INFORMATION SUPPLIED -
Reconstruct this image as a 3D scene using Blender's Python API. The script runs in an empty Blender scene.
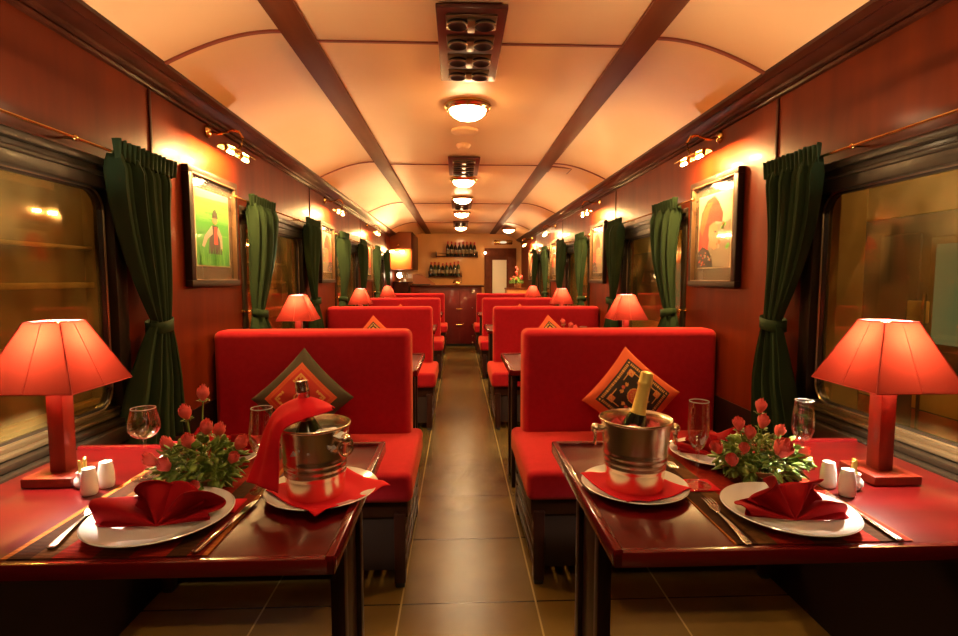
import bpy, bmesh, math, random
from mathutils import Vector, Matrix, noise
random.seed(7)
PI=math.pi; sin=math.sin; cos=math.cos
C=bpy.context.scene.collection
P=2.19                      # one bay of the coach
WL,WR=-1.20,1.31            # inner faces of the side walls
CX=.055
ZC=2.18

# ------------------------------------------------------------------ materials
def nt(name):
    m=bpy.data.materials.new(name); m.use_nodes=True
    return m,m.node_tree.nodes,m.node_tree.links,m.node_tree.nodes['Principled BSDF']
def mat(name,col,rough=.5,metal=0,coat=0,coatr=.08,spec=.5,emis=None,es=0,sheen=0,trans=0,ior=1.45,
        vary=None,vscale=(6,6,6),vdet=4,bump=0,bscale=200,stretch=None):
    m,N,L,b=nt(name)
    b.inputs['Base Color'].default_value=(*col,1); b.inputs['Roughness'].default_value=rough
    b.inputs['Metallic'].default_value=metal; b.inputs['Coat Weight'].default_value=coat
    b.inputs['Coat Roughness'].default_value=coatr; b.inputs['Specular IOR Level'].default_value=spec
    b.inputs['Transmission Weight'].default_value=trans; b.inputs['IOR'].default_value=ior
    if sheen: b.inputs['Sheen Weight'].default_value=sheen
    if emis:
        b.inputs['Emission Color'].default_value=(*emis,1); b.inputs['Emission Strength'].default_value=es
    if vary or bump:
        tc=N.new('ShaderNodeTexCoord'); mp=N.new('ShaderNodeMapping'); mp.inputs['Scale'].default_value=vscale
        L.new(tc.outputs['Object'],mp.inputs['Vector'])
    if vary:
        n=N.new('ShaderNodeTexNoise'); n.inputs['Scale'].default_value=1; n.inputs['Detail'].default_value=vdet
        L.new(mp.outputs[0],n.inputs['Vector'])
        r=N.new('ShaderNodeValToRGB'); r.color_ramp.elements[0].position=.3; r.color_ramp.elements[1].position=.7
        r.color_ramp.elements[0].color=(*col,1); r.color_ramp.elements[1].color=(*vary,1)
        L.new(n.outputs['Fac'],r.inputs[0]); L.new(r.outputs[0],b.inputs['Base Color'])
    if bump:
        n2=N.new('ShaderNodeTexNoise'); n2.inputs['Scale'].default_value=bscale; n2.inputs['Detail'].default_value=2
        L.new(tc.outputs['Object'],n2.inputs['Vector'])
        bp=N.new('ShaderNodeBump'); bp.inputs['Strength'].default_value=bump; bp.inputs['Distance'].default_value=.002
        L.new(n2.outputs['Fac'],bp.inputs['Height']); L.new(bp.outputs[0],b.inputs['Normal'])
    return m
M={}
M['wallwood']=mat('varnished_wall_wood',(.072,.0070,.0014),.42,coat=.05,coatr=.12,spec=.08,vary=(.125,.017,.0025),vscale=(9,9,1.2),bump=.12,bscale=9)
M['darkwood']=mat('dark_trim_wood',(.026,.005,.0018),.38,coat=.06,coatr=.10,spec=.15,vary=(.055,.011,.004),vscale=(8,8,8))
M['strip']=mat('ceiling_strip_wood',(.10,.020,.005),.55,spec=.2,vary=(.15,.032,.008),vscale=(12,1.5,12))
M['batten']=mat('ceiling_batten',(.25,.05,.02),.5)
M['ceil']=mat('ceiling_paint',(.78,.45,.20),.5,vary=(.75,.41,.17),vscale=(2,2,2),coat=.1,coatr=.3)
M['table']=mat('red_lacquered_table',(.105,.0026,.0028),.3,coat=.45,coatr=.04,spec=.25,vary=(.06,.0022,.0016),vscale=(2,18,4),bump=.03,bscale=6)
M['tableedge']=mat('table_rim_wood',(.12,.004,.0045),.22,coat=.6,coatr=.07)
M['underwood']=mat('table_leg_wood',(.014,.003,.0015),.4,coat=.1,spec=.3)
M['benchwood']=mat('bench_frame_wood',(.024,.005,.002),.4,coat=.15,spec=.3)
M['fabric']=mat('red_bench_fabric',(.38,.011,.025),.9,spec=.1,vary=(.34,.009,.021),vscale=(40,40,40),bump=.25,bscale=600)
b_=M['fabric'].node_tree.nodes['Principled BSDF']; b_.inputs['Sheen Weight'].default_value=.30; b_.inputs['Sheen Tint'].default_value=(1,.42,.14,1); b_.inputs['Sheen Roughness'].default_value=.45
M['napkin']=mat('red_napkin_cloth',(.32,.0045,.0085),.85,spec=.15,bump=.2,bscale=900)
M['cloth2']=mat('bright_red_cloth',(.62,.011,.020),.8,spec=.1,bump=.15,bscale=900)
M['china']=mat('white_china',(.84,.83,.82),.12,coat=.4)
M['steel']=mat('polished_steel',(.92,.80,.62),.27,metal=1)
M['cutlery']=mat('cutlery_steel',(.85,.82,.76),.16,metal=1)
M['brass']=mat('brass',(.72,.44,.14),.22,metal=1)
M['green']=mat('green_curtain_fabric',(.017,.032,.013),.8,spec=.15,vary=(.024,.046,.018),vscale=(14,14,5),bump=.2,bscale=500)
M['leaf']=mat('rose_leaf',(.09,.17,.025),.4,vary=(.28,.40,.08),vscale=(30,30,30))
M['stem']=mat('rose_stem',(.14,.26,.05),.5)
M['rose']=mat('red_rose_petals',(.92,.19,.16),.6,sheen=.1,vary=(.74,.06,.055),vscale=(50,50,50))
M['orose']=mat('orange_flower',(.75,.16,.03),.6)
M['lampwood']=mat('lamp_wood',(.22,.022,.008),.42,coat=.2,coatr=.15,spec=.3,vary=(.14,.012,.005),vscale=(25,25,3))
M['black']=mat('black_rubber',(.008,.007,.006),.5)
M['winframe']=mat('window_frame_dark',(.014,.009,.005),.32,coat=.08,coatr=.12,spec=.25)
M['alu']=mat('window_metal_sill',(.26,.19,.10),.28,metal=.85)
M['picframe']=mat('picture_frame_dark',(.018,.009,.005),.5,spec=.25)
M['picedge']=mat('picture_frame_bevel',(.12,.065,.03),.35)
M['mattan']=mat('picture_mat_board',(.085,.055,.032),.25,coat=.4,coatr=.05)
M['cream']=mat('cream_print_border',(.50,.40,.25),.6)
M['brownwood']=mat('bar_wall_wood',(.55,.24,.060),.45,vary=(.64,.28,.07),vscale=(3,3,1),coat=.2)
M['barfront']=mat('bar_front_wood',(.10,.006,.008),.4,coat=.15,spec=.3,vary=(.13,.010,.010),vscale=(9,9,3))
M['doorwhite']=mat('white_door_panel',(.80,.74,.62),.5)
M['bottle']=mat('dark_bottle_glass',(.010,.012,.008),.08,coat=.5)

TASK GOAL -
List the lines of the material in which the word "scene" occurs.

THE SOLUTION -
Reconstruct this image as a 3D scene using Blender's Python API. The script runs in an empty Blender scene.
C=bpy.context.scene.collection